John Sowa, professor of chemistry, is co-chair of the 15th annual conference of the Brain Injury Association of New York State to be held in June. He recently gave a
lecture to professionals for accreditation on brain injury rehabilitation at a conference
titled “Alternatives in Mankind.” Also, he was co-chair of the fifth annual art exhibit by people with brain injuries.
Jean Sheviak, acting librarian, Gail Golderman, electronic media librarian, and Annette LeClair, head of technical services, were group facilitators at a meeting for the development of the third statewide library technology plan.
Information received is to be used by the Electronic Doorway Library Action Committee (of
which Sheviak is a member). The three librarians also presented at a meeting to develop a
new federal library program for New York under the Library Services and Technology Act
(LSTA).
Yu Chang, professor of electrical engineering, has been invited to visit
Matsuyama, Japan, as winner of the 1996 international haiku contest sponsored by the Shiki
team at Matsuyama University. Chang says he began writing haiku about a year ago after
seeing of e.e. i sing, a musical work (directed by Yulman Theater Director William
Finlay) based on the writings of e.e. cummings. Chang submitted three works, one of which
took top honors in a field of 200 writers. Chang's colleagues in haiku run the gamut from
English professors to engineers, he says. An affinity for the simple and succinct poetry
form “really doesn't have much to with a person's profession,” Chang says.

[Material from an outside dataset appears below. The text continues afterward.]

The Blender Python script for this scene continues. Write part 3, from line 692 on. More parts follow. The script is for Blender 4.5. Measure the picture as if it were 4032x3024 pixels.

“If you're interested, you're interested.” He expects to visit Matsuyama
sometime this year.
Richard Wilk, associate professor of mechanical engineering, has written
“Autoignition Characteristics of Methanol,” co-authored with M.J. Bowman, in a
publication of the Society of Automotive Engineers Special Publication titled Performance
of Alternative Fuels for SI and CI Engines. He also co-authored, with Bowman,
“Heterogeneous Surface Effects on Methanol Autoignition” and another paper,
“Autoignition Characteristics of Ethanol,” co-authored with J.W. Bollentin, both
published in the SAE's Alternative Fuels: Composition, Performance, Engines and
Systems.
Thomas Werner, Florence B. Sherwood Professor of Chemistry, has published an
article, “The Binding of Pyrene and Other Probes to CD Polymers” in Proceedings
of the Eighth International Symposium on Cyclodextrins by Kluwer Academic Publishers,
1996. Co-authors are Jodi Iannacone and Mary Amoo, both Union Class of '96 chemistry
majors.
Donald Rodbell, assistant professor of geology has delivered two papers.
“Tephrochronology, Palynology and Sedimentology of late Glacial-Holocene lake
sediment cores from southern Ecuador” (with co-authors J.C. Nebolini, G.O. Seltzer,
B.C.S. Hansen and M.B. Abbott) was delivered at the Geology Society of America annual
meeting in October 1996. “Tephrochronology, Sedimentology and Palynology of late
Glacial-Holocene lake sediment cores from southern Ecuador” (with co-authors Seltzer,
Abbott, Hansen, A.Y. Goodman and Nebolini) was delivered at a meeting of the American
Geophysical Union last December. (Nebolini and Goodman are 1996 Union graduates.) Also,
Rodbell was author of “Subdivision of fluvial terraces in northwestern Tennessee
based on subsurface stratigraphy and morphometry” in U.S. Geological Survey
Bulletin 2128 (October 1996).
Chris Duncan, assistant professor of visual arts, has completed a one-month
residency as a fellow of the Casting Institute at SUNY Buffalo. The residency was
supported by the Casting Institute, Union's Humanities Faculty Development Fund, and the
New York State Council on the Arts. Several of the new bronze sculptures from the
residency will be included in “Sculptor's Drawings,” an exhibition of sculpture
and drawing Duncan curated for the Visual Arts Museum at the School of Visual Arts in New
York City. In December, Duncan spoke at Fulton-Montgomery Community College as part of
Vine Street Gallery Visual Arts Forum. He is exhibiting works in a one-person show at
Rensselaer's Vertical Gallery and at the Munson-Williams-Proctor Institute of Art.
Paul Rieschick '74, director of administration and senior development officer,
was elected to his fourth two-year term as treasurer of the Council for the Advancement of
Secondary Education, District II, at the recent District conference in Baltimore.